* RECORDS TO USE
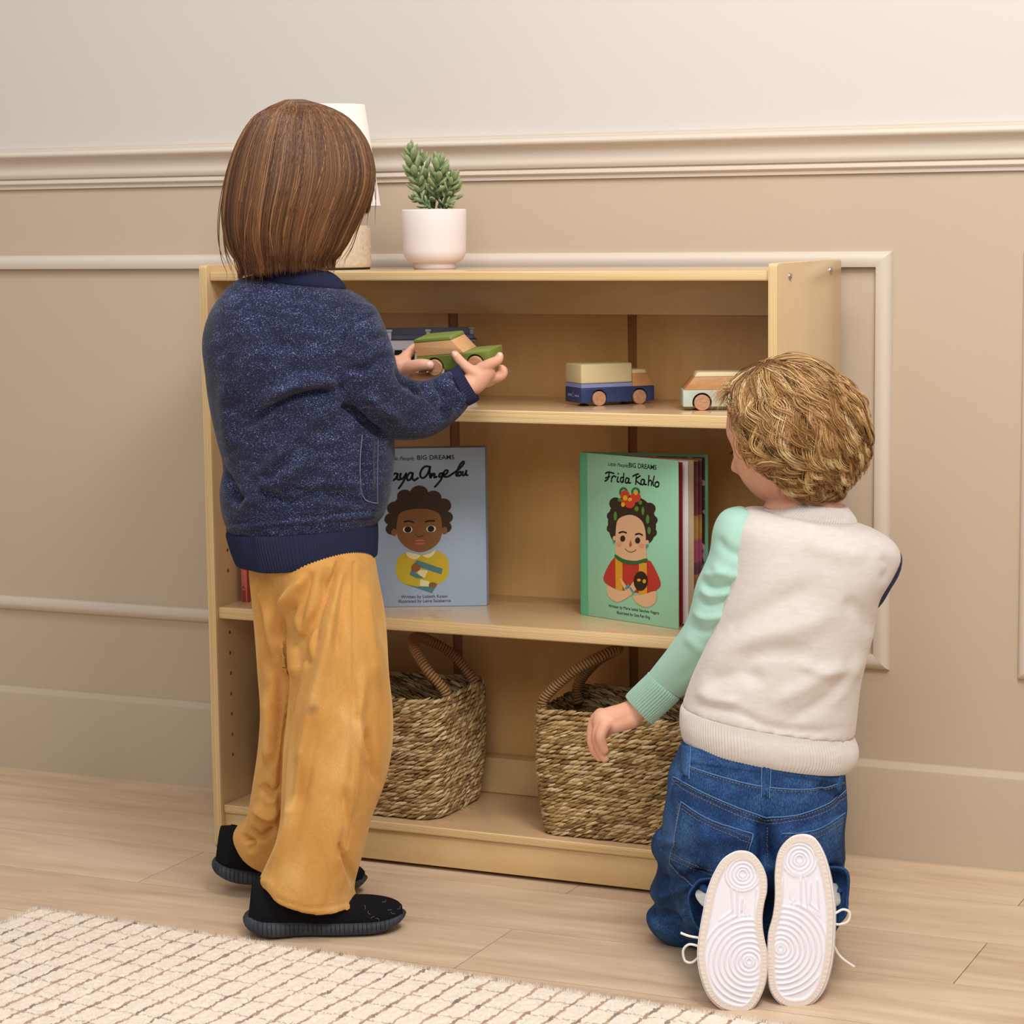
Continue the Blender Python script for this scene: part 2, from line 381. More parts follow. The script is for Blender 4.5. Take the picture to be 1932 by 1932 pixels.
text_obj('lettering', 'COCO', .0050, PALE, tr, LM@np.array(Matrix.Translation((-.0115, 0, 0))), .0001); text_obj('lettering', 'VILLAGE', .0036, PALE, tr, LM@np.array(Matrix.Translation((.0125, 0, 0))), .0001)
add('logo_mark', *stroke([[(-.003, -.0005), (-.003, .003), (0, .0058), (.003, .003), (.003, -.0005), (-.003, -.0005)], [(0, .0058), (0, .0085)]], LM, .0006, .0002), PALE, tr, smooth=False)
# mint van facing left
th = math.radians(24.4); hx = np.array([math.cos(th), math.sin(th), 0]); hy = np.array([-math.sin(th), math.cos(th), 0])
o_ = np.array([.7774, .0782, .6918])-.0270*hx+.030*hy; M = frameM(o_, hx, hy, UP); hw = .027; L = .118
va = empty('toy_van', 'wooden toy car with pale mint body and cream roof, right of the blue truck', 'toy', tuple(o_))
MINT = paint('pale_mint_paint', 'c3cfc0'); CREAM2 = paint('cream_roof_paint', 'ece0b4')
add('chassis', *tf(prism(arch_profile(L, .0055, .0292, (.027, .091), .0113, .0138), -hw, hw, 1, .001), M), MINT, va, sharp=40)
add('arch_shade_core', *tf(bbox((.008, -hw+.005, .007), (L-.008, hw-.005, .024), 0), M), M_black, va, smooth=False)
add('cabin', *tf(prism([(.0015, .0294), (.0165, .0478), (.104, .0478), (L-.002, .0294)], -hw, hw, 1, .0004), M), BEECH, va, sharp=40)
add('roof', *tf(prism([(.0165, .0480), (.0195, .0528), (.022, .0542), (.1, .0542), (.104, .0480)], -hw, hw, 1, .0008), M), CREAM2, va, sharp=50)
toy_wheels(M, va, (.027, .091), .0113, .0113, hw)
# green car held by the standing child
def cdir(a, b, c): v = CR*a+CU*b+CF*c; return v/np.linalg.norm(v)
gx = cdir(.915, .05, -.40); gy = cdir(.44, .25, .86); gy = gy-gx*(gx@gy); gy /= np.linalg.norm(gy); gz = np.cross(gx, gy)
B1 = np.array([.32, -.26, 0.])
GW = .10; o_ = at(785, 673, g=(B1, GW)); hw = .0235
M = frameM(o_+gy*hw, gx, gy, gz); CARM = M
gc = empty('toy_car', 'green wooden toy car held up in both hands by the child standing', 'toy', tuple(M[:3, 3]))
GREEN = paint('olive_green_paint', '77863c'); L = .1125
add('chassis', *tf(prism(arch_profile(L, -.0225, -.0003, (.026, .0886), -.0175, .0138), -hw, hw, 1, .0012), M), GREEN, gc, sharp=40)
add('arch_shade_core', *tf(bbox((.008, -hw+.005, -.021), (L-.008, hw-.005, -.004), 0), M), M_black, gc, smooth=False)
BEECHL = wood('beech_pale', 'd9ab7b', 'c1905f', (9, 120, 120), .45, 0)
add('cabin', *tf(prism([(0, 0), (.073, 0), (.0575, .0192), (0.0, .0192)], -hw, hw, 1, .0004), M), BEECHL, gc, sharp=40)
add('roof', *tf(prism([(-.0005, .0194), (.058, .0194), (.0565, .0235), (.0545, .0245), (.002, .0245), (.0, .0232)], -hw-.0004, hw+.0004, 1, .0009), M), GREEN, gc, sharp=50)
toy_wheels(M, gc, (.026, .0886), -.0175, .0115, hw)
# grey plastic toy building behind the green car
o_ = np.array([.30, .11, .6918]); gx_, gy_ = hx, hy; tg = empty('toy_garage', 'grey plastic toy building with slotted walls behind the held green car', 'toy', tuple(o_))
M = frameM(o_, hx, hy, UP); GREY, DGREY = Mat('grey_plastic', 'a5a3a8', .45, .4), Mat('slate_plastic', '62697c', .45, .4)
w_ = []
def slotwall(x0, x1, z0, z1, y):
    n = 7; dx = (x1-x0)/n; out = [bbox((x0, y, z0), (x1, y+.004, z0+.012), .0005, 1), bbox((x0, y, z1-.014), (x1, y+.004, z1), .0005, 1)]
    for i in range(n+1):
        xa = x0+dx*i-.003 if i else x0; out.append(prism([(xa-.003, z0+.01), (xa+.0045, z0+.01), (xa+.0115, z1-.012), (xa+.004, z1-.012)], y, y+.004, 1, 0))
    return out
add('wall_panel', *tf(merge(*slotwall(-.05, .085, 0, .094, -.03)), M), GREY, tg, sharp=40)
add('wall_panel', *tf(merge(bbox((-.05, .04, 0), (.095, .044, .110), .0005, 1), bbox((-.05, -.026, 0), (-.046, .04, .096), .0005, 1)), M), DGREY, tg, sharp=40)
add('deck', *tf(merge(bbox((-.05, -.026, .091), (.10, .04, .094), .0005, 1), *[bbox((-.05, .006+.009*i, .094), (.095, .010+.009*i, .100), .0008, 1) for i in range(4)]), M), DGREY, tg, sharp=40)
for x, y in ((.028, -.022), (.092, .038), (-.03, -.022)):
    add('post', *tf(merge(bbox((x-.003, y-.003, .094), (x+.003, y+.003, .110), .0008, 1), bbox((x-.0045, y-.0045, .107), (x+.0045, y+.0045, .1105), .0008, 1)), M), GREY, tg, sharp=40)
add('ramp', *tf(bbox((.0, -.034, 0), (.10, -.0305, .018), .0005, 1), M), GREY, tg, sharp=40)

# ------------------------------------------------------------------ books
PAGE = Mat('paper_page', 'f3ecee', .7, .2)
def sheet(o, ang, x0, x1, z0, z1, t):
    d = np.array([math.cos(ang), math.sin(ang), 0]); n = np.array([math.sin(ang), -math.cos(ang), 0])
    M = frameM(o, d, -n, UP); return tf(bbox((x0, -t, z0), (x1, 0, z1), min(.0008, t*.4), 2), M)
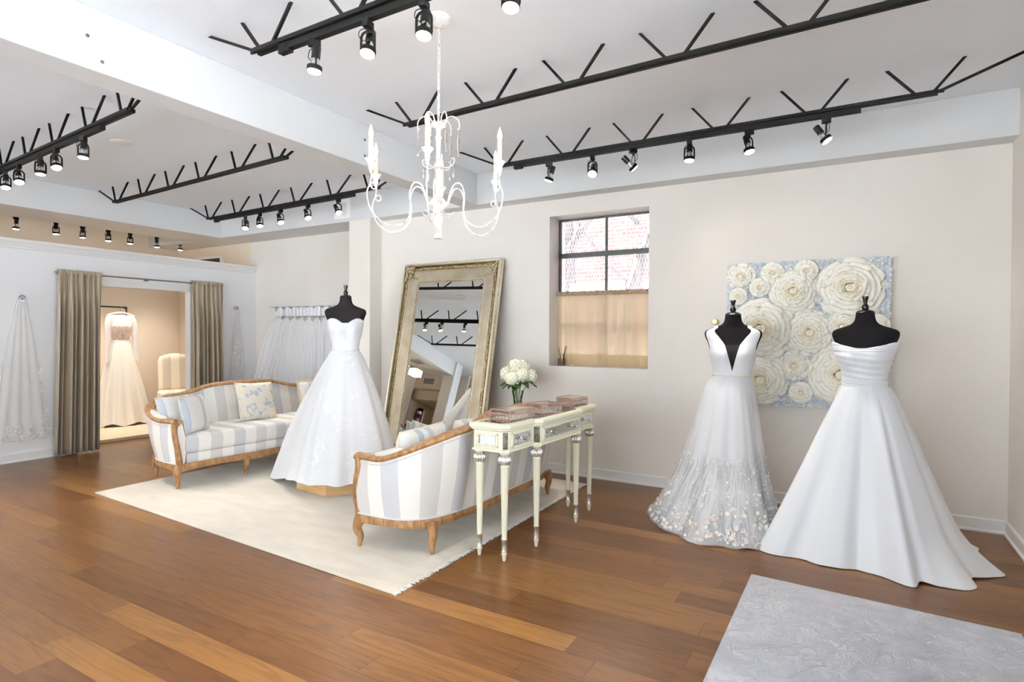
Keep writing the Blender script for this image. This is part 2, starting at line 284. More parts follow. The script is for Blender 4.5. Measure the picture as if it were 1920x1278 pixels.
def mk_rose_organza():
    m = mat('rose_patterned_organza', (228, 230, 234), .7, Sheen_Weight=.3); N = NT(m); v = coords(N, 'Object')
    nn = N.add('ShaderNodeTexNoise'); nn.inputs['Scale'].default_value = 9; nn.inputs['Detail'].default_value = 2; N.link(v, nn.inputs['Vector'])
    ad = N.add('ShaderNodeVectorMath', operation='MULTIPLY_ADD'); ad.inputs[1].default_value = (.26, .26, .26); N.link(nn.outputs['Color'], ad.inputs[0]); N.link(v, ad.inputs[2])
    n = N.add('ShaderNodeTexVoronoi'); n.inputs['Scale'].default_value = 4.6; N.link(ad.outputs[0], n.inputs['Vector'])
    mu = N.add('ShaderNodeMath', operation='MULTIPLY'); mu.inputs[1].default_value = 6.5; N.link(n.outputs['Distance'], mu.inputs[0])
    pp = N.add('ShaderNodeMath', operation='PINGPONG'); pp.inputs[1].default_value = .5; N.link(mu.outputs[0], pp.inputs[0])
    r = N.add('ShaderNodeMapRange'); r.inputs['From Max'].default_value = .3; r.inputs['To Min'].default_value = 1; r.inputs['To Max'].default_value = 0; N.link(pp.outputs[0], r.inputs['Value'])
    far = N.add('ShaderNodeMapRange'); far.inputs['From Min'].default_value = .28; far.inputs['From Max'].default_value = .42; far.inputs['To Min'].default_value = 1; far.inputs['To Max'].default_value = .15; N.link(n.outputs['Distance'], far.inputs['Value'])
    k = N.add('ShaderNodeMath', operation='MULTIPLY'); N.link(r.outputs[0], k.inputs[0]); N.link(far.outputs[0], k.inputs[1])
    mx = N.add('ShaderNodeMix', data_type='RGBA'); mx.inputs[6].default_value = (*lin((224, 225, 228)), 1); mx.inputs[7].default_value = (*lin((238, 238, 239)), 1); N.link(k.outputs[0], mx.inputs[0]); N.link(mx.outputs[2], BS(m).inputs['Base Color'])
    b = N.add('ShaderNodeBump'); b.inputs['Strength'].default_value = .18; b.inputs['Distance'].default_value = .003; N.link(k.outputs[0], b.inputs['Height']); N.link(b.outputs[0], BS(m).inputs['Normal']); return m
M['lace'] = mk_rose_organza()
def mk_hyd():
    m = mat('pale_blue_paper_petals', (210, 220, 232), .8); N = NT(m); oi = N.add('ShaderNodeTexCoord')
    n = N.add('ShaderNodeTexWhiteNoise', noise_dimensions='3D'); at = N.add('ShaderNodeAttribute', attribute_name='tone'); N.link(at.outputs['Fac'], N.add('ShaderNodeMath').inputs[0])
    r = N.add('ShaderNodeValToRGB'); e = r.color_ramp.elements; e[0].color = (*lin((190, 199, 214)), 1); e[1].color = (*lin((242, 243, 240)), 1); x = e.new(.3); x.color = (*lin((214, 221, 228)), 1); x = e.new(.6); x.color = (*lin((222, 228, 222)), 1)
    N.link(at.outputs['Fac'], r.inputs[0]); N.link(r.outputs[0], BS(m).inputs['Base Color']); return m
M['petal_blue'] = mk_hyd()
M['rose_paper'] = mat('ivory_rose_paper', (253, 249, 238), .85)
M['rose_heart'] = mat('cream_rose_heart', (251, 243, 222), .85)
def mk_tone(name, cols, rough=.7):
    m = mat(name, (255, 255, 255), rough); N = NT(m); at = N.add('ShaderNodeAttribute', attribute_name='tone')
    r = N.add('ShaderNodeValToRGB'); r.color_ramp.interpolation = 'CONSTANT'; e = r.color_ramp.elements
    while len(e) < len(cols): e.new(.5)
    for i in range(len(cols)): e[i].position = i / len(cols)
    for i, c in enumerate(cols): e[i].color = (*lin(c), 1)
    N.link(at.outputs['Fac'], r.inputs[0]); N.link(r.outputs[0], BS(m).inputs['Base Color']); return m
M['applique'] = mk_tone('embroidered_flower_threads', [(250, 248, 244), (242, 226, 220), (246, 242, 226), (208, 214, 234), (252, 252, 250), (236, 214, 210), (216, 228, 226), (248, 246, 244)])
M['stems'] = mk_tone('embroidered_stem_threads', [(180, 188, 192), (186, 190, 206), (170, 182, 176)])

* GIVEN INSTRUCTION
Search the records for the word "follow" and copy every line where it occurs.

* REPLY
Continue the Blender Python script for this scene: part 2, from line 381. More parts follow. The script is for Blender 4.5. Take the picture to be 1932 by 1932 pixels.
Keep writing the Blender script for this image. This is part 2, starting at line 284. More parts follow. The script is for Blender 4.5. Measure the picture as if it were 1920x1278 pixels.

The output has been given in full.